EPSのステアフィールもやや全体にアシスト量が大きすぎる感があるものの、剛性感やゲインなどは間違いなく合格点に達していると報告しておこう。
Q3はプレミアムを標榜するだけあって、安全や環境対策などにたくさんの電子制御システムが用意されている。4段階のドライブロジックには「エフィシエント」が加わった。これはシフトタイミングやエンジンのスロットルレスポンスを緩慢にするほか、電子機器や補機類の作動を最小限に絞ることで低燃費を実現している。ただしEPSの電力まで絞って走行中の中立付近でアシスト量を減らしているのは少々やりすぎである。
スイスの高速道路は最高速度120km/hに制限されているので、211psのアウディQ3ではモノ足りない。ここで新しい低燃費システムを試してみることにする。

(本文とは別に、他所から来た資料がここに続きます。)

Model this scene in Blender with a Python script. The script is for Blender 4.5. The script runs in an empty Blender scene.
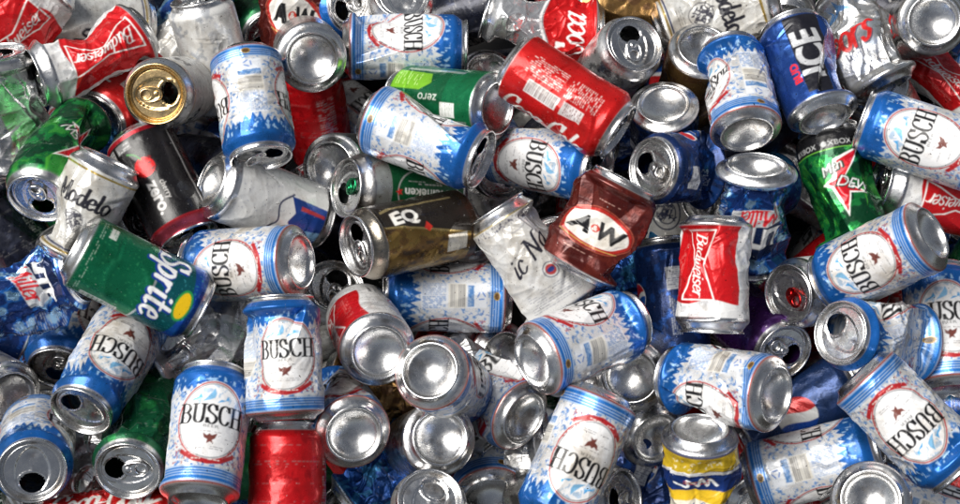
import bpy, math, random
import numpy as np
from mathutils import Vector, Matrix
from mathutils.geometry import delaunay_2d_cdt

# ---------------------------------------------------------------- camera, sky, sun, exposure
S = bpy.context.scene
COL = S.collection
MM = 0.001
TILT = math.radians(20.0)      # the camera leans back from straight above the heap
DIST = 1.30
HALF = 0.3368                  # tan of half the horizontal angle
CAM = np.array([0.0, -DIST * math.sin(TILT), DIST * math.cos(TILT)])
cR = np.array([1.0, 0, 0])
cB = CAM / np.linalg.norm(CAM)                 # from the heap back to the camera
cU = np.cross(cB, cR)
cd = bpy.data.cameras.new('camera')
cd.lens = 18.0 / HALF
cd.sensor_width = 36.0
cd.clip_start = 0.05
cd.clip_end = 100.0
co = bpy.data.objects.new('camera', cd)
COL.objects.link(co)
co.matrix_world = Matrix(((cR[0], cU[0], cB[0], CAM[0]), (cR[1], cU[1], cB[1], CAM[1]),
                          (cR[2], cU[2], cB[2], CAM[2]), (0, 0, 0, 1)))
S.camera = co

SUN_EL, SUN_AZ = math.radians(60), math.radians(-80)   # azimuth from +Y, clockwise
w = bpy.data.worlds.new('World')
S.world = w
w.use_nodes = True
nt = w.node_tree
sky = nt.nodes.new('ShaderNodeTexSky')
sky.sky_type = 'NISHITA'
sky.sun_disc = False
sky.sun_elevation = SUN_EL
sky.sun_rotation = SUN_AZ
sky.air_density = 1.0
sky.dust_density = 1.2
sky.ozone_density = 1.0
hs = nt.nodes.new('ShaderNodeHueSaturation')
hs.inputs['Saturation'].default_value = 0.42
nt.links.new(sky.outputs[0], hs.inputs['Color'])
nt.links.new(hs.outputs[0], nt.nodes['Background'].inputs[0])
nt.nodes['Background'].inputs[1].default_value = 0.05
sl = bpy.data.lights.new('sun', 'SUN')
sl.energy = 5.0
sl.angle = math.radians(42)
sl.color = (1.0, 0.965, 0.91)
so = bpy.data.objects.new('sun', sl)
COL.objects.link(so)
sd = Vector((math.sin(SUN_AZ) * math.cos(SUN_EL), math.cos(SUN_AZ) * math.cos(SUN_EL), math.sin(SUN_EL)))
so.rotation_euler = sd.to_track_quat('Z', 'Y').to_euler()
S.view_settings.view_transform = 'Standard'
S.view_settings.look = 'None'
S.view_settings.exposure = 0.0
S.view_settings.gamma = 1.0
S.cycles.max_bounces = 3
S.cycles.glossy_bounces = 2
S.cycles.diffuse_bounces = 1

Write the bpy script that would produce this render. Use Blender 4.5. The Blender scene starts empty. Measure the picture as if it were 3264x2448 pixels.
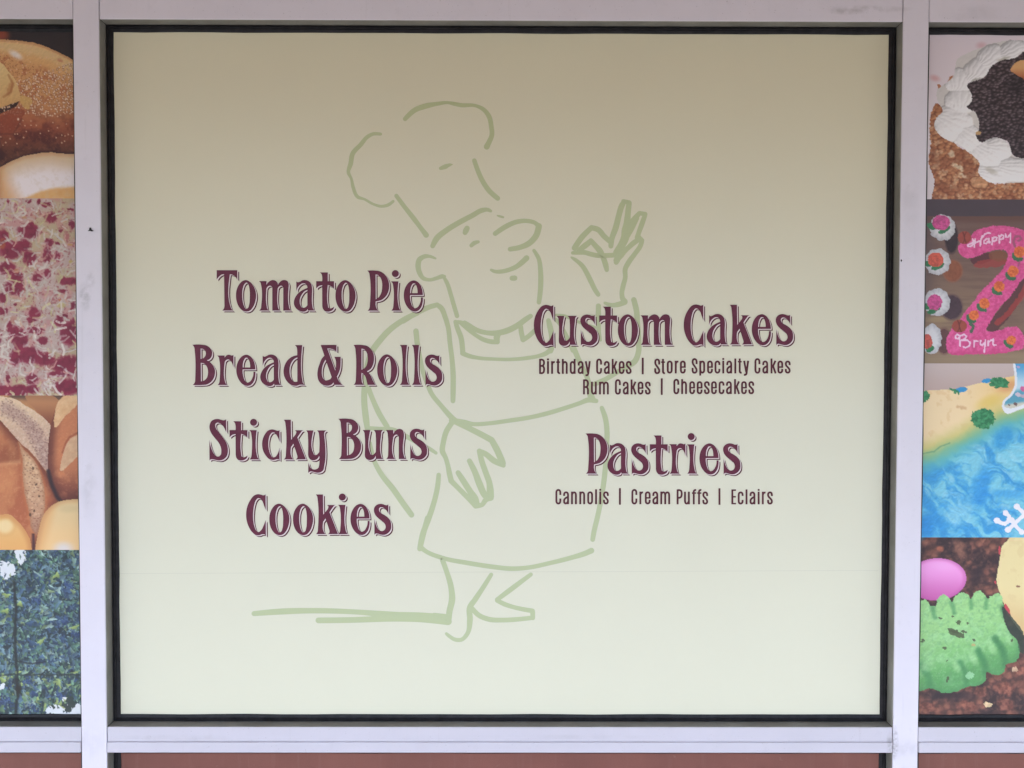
import bpy, bmesh, math, random
import numpy as np
from mathutils import Vector, Matrix, geometry

# ------------------------------------------------------------------ camera, sky, sun, exposure
scene = bpy.context.scene
COL = scene.collection
CAM = np.array([0.01489667, -1.75539956, 1.53651138])
PITCH, ROLL, YAW = 0.02847413, -0.00200639, 0.00370254
FOC, CX, CY = 2822.0, 1632.0, 1224.0          # focal length and centre in photo pixels

def cam_axes():
    cp, sp = math.cos(PITCH), math.sin(PITCH)
    cy, sy = math.cos(YAW), math.sin(YAW)
    fwd = np.array([sy * cp, cy * cp, -sp])
    right = np.array([cy, -sy, 0.0])
    down = np.cross(fwd, right)
    cr, sr = math.cos(ROLL), math.sin(ROLL)
    return right * cr + down * sr, -right * sr + down * cr, fwd
AX_R, AX_D, AX_F = cam_axes()
cd = bpy.data.cameras.new('camera')
cam = bpy.data.objects.new('camera', cd)
COL.objects.link(cam)
m = Matrix((AX_R.tolist(), (-AX_D).tolist(), (-AX_F).tolist())).transposed().to_4x4()
m.translation = Vector(CAM.tolist())
cam.matrix_world = m
cd.sensor_width = 36.0
cd.lens = 36.0 * FOC / 3264.0
cd.clip_start = 0.05
cd.clip_end = 2000.0
scene.camera = cam

SUN_EL, SUN_AZ = 52.0, 200.0
world = bpy.data.worlds.new('World')
scene.world = world
world.use_nodes = True
wn = world.node_tree.nodes
sky = wn.new('ShaderNodeTexSky')
sky.sky_type = 'NISHITA'
sky.sun_disc = False
sky.sun_elevation = math.radians(SUN_EL)
sky.sun_rotation = math.radians(SUN_AZ)
sky.air_density = 1.0
sky.dust_density = 1.6
sky.ozone_density = 1.0
wn['Background'].inputs['Strength'].default_value = 0.15
world.node_tree.links.new(sky.outputs[0], wn['Background'].inputs['Color'])
sl = bpy.data.lights.new('sun', 'SUN')
sl.energy = 1.5
sl.angle = math.radians(14)
sl.color = (1.0, 0.95, 0.88)
sun = bpy.data.objects.new('sun', sl)
COL.objects.link(sun)
az, el = math.radians(SUN_AZ), math.radians(SUN_EL)
sd = Vector((math.sin(az) * math.cos(el), math.cos(az) * math.cos(el), math.sin(el)))
sun.rotation_euler = sd.to_track_quat('Z', 'Y').to_euler()
sun.location = (0, -6, 8)
scene.view_settings.view_transform = 'Standard'
scene.view_settings.look = 'None'
scene.view_settings.exposure = 2.88
scene.view_settings.gamma = 1.0

# ------------------------------------------------------------------ helpers
def tag(o, label=None, cat=None, group=None, kind=None):
    if label: o['label'] = label
    if cat: o['category'] = cat
    if group: o['group'] = group
    if kind: o['kind'] = kind
    return o

def empty(name, loc, label, cat, group=None):
    o = bpy.data.objects.new(name, None)
    COL.objects.link(o)
    o.location = loc
    o.empty_display_size = 0.05
    return tag(o, label, cat, group)

def link_mesh(name, me, mats, parent=None):
    o = bpy.data.objects.new(name, me)
    COL.objects.link(o)
    for mm in (mats if isinstance(mats, (list, tuple)) else [mats]):
        me.materials.append(mm)
    if parent is not None:
        o.parent = parent
        o.matrix_parent_inverse = Matrix.Translation(-parent.location)
    return o

class MB:
    """collects boxes / rings / polygons and builds them as one mesh"""
    def __init__(s):
        s.bm = bmesh.new()
    def box(s, x0, x1, y0, y1, z0, z1, bev=0.0, seg=2, mi=0):
        t = bmesh.new()
        bmesh.ops.create_cube(t, size=1.0)
        for v in t.verts:
            v.co = Vector(((x0 + x1) / 2 + v.co.x * (x1 - x0), (y0 + y1) / 2 + v.co.y * (y1 - y0), (z0 + z1) / 2 + v.co.z * (z1 - z0)))
        if bev > 0:
            bmesh.ops.bevel(t, geom=t.edges[:], offset=bev, segments=seg, profile=0.5, affect='EDGES')
        for f in t.faces:
            f.material_index = mi
        me = bpy.data.meshes.new('t')
        t.to_mesh(me); t.free()
        s.bm.from_mesh(me)
        bpy.data.meshes.remove(me)
        return s
    def ring(s, x0, x1, z0, z1, prof, jit=None):
        """mitred rectangular ring; prof = list of (inset, y)"""
        loops = []
        for d, y in prof:
            c = [(x0 + d, z0 + d), (x1 - d, z0 + d), (x1 - d, z1 - d), (x0 + d, z1 - d)]
            pts = []
            for i in range(4):
                a, b = c[i], c[(i + 1) % 4]
                n = 24
                for k in range(n):
                    t = k / n
                    px, pz = a[0] + (b[0] - a[0]) * t, a[1] + (b[1] - a[1]) * t
                    j = jit(px, pz, d) if jit else 0.0
                    # outward displacement towards the middle of the opening
                    if i == 0: pz += j
                    elif i == 1: px -= j
                    elif i == 2: pz -= j
                    else: px += j
                    pts.append(s.bm.verts.new((px, y, pz)))
            loops.append(pts)
        for l0, l1 in zip(loops, loops[1:]):
            n = len(l0)
            for i in range(n):
                s.bm.faces.new((l0[i], l0[(i + 1) % n], l1[(i + 1) % n], l1[i]))
        return s
    def build(s, name, mats, parent=None, smooth=False):
        bmesh.ops.recalc_face_normals(s.bm, faces=s.bm.faces[:])
        me = bpy.data.meshes.new(name)
        s.bm.to_mesh(me); s.bm.free()
        if smooth:
            for p in me.polygons: p.use_smooth = True
        return link_mesh(name, me, mats, parent)

class NT:
    def __init__(s, name):
        s.m = bpy.data.materials.new(name)
        s.m.use_nodes = True
        s.n = s.m.node_tree.nodes
        s.l = s.m.node_tree.links
        s.b = s.n['Principled BSDF']
    def new(s, t, **kw):
        nd = s.n.new(t)
        for k, v in kw.items(): setattr(nd, k, v)
        return nd
    def coord(s, scale=(1, 1, 1)):
        g = s.new('ShaderNodeNewGeometry')
        mp = s.new('ShaderNodeMapping')
        mp.inputs['Scale'].default_value = scale
        s.l.new(g.outputs['Position'], mp.inputs['Vector'])
        return mp.outputs['Vector']
    def noise(s, scale, detail=3.0, rough=0.55, vec=None, lo=0.35, hi=0.65):
        nz = s.new('ShaderNodeTexNoise')
        nz.inputs['Scale'].default_value = scale
        nz.inputs['Detail'].default_value = detail
        nz.inputs['Roughness'].default_value = rough
        s.l.new(vec if vec is not None else s.coord(), nz.inputs['Vector'])
        mr = s.new('ShaderNodeMapRange')
        mr.inputs['From Min'].default_value = lo
        mr.inputs['From Max'].default_value = hi
        s.l.new(nz.outputs['Fac'], mr.inputs['Value'])
        return mr.outputs[0]
    def mix(s, fac, a, b, mode='MIX'):
        mx = s.new('ShaderNodeMix', data_type='RGBA', blend_type=mode)
        for sock, v in ((mx.inputs[0], fac), (mx.inputs[6], a), (mx.inputs[7], b)):
            if isinstance(v, (int, float)): sock.default_value = v
            elif isinstance(v, tuple): sock.default_value = (*v, 1.0) if len(v) == 3 else v
            else: s.l.new(v, sock)
        return mx.outputs[2]
    def math(s, op, a, b=0.0):
        mt = s.new('ShaderNodeMath', operation=op)
        for sock, v in ((mt.inputs[0], a), (mt.inputs[1], b)):
            if isinstance(v, (int, float)): sock.default_value = v
            else: s.l.new(v, sock)
        return mt.outputs[0]
    def base(s, c):
        if isinstance(c, tuple): s.b.inputs['Base Color'].default_value = (*c, 1.0)
        else: s.l.new(c, s.b.inputs['Base Color'])
    def set(s, rough=0.5, spec=0.5, metal=0.0):
        s.b.inputs['Roughness'].default_value = rough
        s.b.inputs['Specular IOR Level'].default_value = spec
        s.b.inputs['Metallic'].default_value = metal
        return s
    def bump(s, h, strength=0.2, dist=0.001):
        bp = s.new('ShaderNodeBump')
        bp.inputs['Strength'].default_value = strength
        bp.inputs['Distance'].default_value = dist
        s.l.new(h, bp.inputs['Height'])
        s.l.new(bp.outputs[0], s.b.inputs['Normal'])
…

平坦なや下りでギアは7速、およそ80-120km/hの間でスロットルを引きかげんにするとタコメーターの針がストンっと落ちる。クラッチが切れてエンジンはアイドリング状態になるのだ。こうして燃費を稼ごうという仕組みで、確かにCd値0.32というこのセグメントでは優秀な空力特性を持つQ3はけっこう長くコースティング状態を保った。
スイスのようにクルマの数が比較的少なく、かつ100~120km/hで流れている条件では良いかも知れないが、速度制限が解除されているドイツ・アウトバーンや、逆に日本のようにテール・トゥ・ノーズの混雑した高速道路では果たして効果があるかはわからない。日本へ導入されるモデルは全てSトロニック搭載でこのシステムが装備されているはずなので試してみたいものだ。
アウディによる公称燃費は新欧州基準走行値で100kmあたり7.7リッター、リッターあたり換算するとおよそ12.9km となる。
ドイツでの発売時期は2011年11月からで、6月から受注は始まっている。テストした2リッターTFSIモデルのベース価格は19%の付加価値税込で3万6800ユーロ(約420万円)と公示されている。
このQ3はスペインのバルセロナ郊外マルトレルにあるセアトの工場で生産され、年産10万台を目標にしている。
ところで兄弟モデルのティグアンとの価格比較だが、同じエンジンが搭載されていないので直接比較はできない。しかし、ティグアンは180psバージョンで2万8575ユーロ(約330万円)とおよそ90万円も安い。さらにティグアンのFFモデル(1.4リッター122psのTDI)はなんと2万4175ユーロ(約280万円)で買える。
それでもアウディの喧伝するライフ・スタイルに共鳴する人、あるいは、そうなりたい人たちには魅力的だ。特にQ5を大きすぎると考えている日本人にはきっと魅力的だろう。日本での発売時期だが早くても2012年の後半になる。
※文中の金額は1ユーロ=115円で計算、四捨五入したおおまかな数値。